Elle raconte aussi le cas de cet inspecteur de l’Education Nationale qui lui suggérait de ne pas scolariser sa fille les heures où elle n’a pas d’AVS. Caroline se révolte contre ce système qui pousse les parents à accepter des solutions qui n’en sont pas. Ce jour-là, elle a choisi d’utiliser sa notoriété pour souligner l’illégalité de cette proposition, si ce n’est de son inconvenance. Mais elle aimerait ne pas avoir à taper du poing sur la table. 

Son témoignage fait l’objet de longs échanges sur les réseaux sociaux où Caroline et Rémy deviennent parfois experts et conseillers auprès de parents moins aguerris qu’eux.

« Il y a un fossé entre ce qui est affiché et ce que les parents vivent !  » 

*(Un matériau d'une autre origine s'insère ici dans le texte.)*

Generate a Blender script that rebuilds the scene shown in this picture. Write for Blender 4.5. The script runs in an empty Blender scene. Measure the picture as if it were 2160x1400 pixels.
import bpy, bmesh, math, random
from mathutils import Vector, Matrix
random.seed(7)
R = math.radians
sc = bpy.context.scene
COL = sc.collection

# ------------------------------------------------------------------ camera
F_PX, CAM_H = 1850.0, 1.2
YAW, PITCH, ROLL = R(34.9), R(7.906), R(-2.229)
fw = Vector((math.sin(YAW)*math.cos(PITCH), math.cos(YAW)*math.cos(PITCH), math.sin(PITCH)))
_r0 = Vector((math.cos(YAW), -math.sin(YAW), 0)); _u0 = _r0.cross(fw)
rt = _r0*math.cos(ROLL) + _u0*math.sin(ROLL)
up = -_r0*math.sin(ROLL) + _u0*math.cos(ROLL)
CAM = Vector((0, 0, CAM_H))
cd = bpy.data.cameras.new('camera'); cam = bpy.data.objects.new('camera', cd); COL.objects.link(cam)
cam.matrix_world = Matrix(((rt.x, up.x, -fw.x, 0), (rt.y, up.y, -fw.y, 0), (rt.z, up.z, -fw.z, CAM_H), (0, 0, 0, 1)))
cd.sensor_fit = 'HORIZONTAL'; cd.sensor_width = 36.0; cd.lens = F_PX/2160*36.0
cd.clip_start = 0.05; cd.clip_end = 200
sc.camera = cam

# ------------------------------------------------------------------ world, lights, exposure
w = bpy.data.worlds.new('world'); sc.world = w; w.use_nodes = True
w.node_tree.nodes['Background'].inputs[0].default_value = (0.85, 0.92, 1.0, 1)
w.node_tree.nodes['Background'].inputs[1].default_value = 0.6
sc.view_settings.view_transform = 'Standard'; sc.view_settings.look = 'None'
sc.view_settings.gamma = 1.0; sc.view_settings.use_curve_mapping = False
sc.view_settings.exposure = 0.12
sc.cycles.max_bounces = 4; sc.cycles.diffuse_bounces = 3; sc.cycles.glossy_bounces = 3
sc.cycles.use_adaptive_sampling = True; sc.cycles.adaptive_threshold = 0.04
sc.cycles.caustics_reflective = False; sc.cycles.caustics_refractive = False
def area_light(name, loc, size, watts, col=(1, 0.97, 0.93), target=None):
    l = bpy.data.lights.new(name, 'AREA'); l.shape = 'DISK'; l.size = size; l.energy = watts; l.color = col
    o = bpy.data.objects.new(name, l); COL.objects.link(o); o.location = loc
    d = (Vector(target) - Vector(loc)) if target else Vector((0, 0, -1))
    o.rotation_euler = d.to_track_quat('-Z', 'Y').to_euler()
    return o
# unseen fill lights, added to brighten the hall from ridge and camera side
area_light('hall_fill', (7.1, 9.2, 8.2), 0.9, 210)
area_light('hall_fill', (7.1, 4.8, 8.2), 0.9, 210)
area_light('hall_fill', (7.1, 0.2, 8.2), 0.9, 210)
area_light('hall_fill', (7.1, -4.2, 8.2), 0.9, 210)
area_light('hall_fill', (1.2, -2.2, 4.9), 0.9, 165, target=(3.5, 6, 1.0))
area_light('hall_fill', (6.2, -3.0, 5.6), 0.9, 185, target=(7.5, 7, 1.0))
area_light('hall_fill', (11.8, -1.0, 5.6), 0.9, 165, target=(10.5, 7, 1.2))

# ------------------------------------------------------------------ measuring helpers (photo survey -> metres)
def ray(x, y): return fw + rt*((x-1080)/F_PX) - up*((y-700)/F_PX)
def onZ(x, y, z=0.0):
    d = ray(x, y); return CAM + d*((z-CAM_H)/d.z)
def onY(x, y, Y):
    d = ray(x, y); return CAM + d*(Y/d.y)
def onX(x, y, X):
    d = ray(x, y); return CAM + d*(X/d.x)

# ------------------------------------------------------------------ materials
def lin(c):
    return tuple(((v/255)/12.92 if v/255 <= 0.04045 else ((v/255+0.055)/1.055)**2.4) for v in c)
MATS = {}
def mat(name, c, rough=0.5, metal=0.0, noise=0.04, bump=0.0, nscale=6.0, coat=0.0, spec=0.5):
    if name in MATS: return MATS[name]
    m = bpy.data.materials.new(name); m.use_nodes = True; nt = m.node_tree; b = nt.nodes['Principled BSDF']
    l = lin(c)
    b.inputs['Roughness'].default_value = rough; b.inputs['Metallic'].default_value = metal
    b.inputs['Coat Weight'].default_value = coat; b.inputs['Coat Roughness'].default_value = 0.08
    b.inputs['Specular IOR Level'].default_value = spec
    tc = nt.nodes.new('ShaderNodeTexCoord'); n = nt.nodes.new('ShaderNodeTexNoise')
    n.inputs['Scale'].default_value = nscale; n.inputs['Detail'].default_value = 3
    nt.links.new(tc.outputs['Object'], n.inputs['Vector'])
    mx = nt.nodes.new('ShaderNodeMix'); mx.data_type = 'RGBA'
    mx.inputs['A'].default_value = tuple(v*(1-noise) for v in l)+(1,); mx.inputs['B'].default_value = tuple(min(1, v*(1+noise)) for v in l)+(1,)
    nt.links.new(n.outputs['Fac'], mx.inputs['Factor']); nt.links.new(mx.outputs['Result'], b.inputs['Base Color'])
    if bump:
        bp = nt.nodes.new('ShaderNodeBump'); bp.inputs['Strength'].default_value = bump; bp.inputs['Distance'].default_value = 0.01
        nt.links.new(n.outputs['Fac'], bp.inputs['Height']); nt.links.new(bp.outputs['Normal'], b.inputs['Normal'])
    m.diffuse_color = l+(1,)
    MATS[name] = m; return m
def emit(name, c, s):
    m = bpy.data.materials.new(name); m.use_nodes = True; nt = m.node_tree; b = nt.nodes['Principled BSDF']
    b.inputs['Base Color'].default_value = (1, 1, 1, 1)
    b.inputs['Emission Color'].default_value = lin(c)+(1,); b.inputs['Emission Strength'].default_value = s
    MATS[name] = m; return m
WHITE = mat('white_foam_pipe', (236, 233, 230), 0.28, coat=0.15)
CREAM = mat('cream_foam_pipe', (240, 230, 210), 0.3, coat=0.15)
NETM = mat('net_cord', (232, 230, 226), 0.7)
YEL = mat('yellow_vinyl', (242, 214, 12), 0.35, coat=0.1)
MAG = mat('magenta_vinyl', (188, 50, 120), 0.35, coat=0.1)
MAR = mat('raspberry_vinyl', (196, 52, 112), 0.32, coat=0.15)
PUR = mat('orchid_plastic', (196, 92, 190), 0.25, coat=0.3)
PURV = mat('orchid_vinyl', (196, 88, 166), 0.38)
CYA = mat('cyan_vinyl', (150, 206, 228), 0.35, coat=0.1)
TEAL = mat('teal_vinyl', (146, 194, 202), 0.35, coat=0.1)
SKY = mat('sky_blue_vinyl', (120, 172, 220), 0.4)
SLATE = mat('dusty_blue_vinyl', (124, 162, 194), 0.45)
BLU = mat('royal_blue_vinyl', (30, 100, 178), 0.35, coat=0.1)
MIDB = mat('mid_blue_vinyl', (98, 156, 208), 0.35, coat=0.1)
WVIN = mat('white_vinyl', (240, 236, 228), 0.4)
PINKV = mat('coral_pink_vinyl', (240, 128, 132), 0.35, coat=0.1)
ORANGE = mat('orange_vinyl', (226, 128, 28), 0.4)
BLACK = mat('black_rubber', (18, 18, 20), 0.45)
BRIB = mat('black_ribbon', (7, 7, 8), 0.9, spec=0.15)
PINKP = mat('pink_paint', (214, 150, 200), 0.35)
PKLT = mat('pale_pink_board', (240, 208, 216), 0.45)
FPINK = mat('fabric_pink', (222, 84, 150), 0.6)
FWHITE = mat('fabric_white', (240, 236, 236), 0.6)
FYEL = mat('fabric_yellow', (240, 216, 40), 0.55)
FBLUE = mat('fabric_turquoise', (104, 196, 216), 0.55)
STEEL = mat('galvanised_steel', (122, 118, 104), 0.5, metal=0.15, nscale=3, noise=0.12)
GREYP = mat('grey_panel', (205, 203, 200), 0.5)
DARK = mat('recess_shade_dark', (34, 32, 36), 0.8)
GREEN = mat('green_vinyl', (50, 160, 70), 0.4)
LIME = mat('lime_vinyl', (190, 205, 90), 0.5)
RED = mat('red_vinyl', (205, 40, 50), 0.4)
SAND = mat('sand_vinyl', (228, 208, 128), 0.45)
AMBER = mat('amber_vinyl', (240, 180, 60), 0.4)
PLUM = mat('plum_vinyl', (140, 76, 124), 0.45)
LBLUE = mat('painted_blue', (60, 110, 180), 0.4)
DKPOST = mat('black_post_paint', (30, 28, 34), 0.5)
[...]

Quand on lui demande si elle pense faire bouger les choses avec son témoignage, elle précise qu’elle ne se fait pas d’illusion. Elle ne pense pas qu’un livre peut changer le système. En revanche, médiatiser le décalage entre discours et réalité, oui. Même si Emmanuel Macron a cité son livre lors de la Commission nationale sur le handicap, elle n’a pas eu de contacts directs avec le Ministère. « Le constat que je fais dans mon livre est totalement différent du constat qui est fait au niveau gouvernemental. Mon constat c’est qu’il y a un fossé entre ce qui est affiché et ce que les parents vivent. »

« le stéréotype, c’est le handicap numéro un de la trisomie »

Casser les stéréotypes, c’est le projet de l’association ExtraLouise que Caroline et Rémy ont créé. Aux côtés de leurs vies de famille et professionnelles, ils animent des campagnes de sensibilisation sur les réseaux sociaux, leur terrain de jeu. Même s’ils y passent moins de temps que souhaité, leur campagne sur les clichés est régulièrement reprise et diffusée par medias et associations.

caroline et la maman de louise

Côté pro, Caroline rappelle qu’elle a toujours souhaité travailler. Pas question pour elle de tout arrêter à la naissance de Louise. Elle est journaliste freelance et ne travaille pas que sur les sujets liés au handicap, même si elle en connaît un rayon. Elle écrit des articles principalement pour le web sur la santé et l’économie sociale et solidaire, notamment. La diversité des sujets, c’est ce qu’elle aime dans son métier. Elle insiste sur l’importance de ne pas être que la maman de Louise : « Je sépare vraiment les deux. Dans un de mes livres je parle de « Caroline et la maman de Louise ». On m’appelle comme ça dans les medias. J’existe par ça et je trouve ça tout à fait normal. Mais j’ai toujours tenu à avoir un autre moment dans ma vie où je suis Caroline, professionnellement et dans mes loisirs. » D’ailleurs, petite exclu pour Le Mag des Extraordinaires, elle prépare un nouveau roman, qui comme « Juste un peu de temps » prend de la distance avec le sujet du handicap.

et après ?

Pour conclure, Caroline aime à rappeler que son souhait le plus cher est de ne plus avoir à écrire de livre sur la trisomie 21 : « cela voudrait dire que les barrières de la différence sont tombées ». En attendant de pouvoir arrêter, elle compte bien profiter de la rentrée scolaire pour « mettre un gros coup sur l’inclusion ». Chaque année, les medias la sollicitent sur le sujet. Elle sait que ce sera l’occasion de rappeler aux parents leurs droits : « Il y a un gros travail d’information à faire auprès des parents. Beaucoup de gens ignorent qu’on peut dire à la directrice : « Non, vous n’avez pas le droit de ne pas accepter mon enfant ».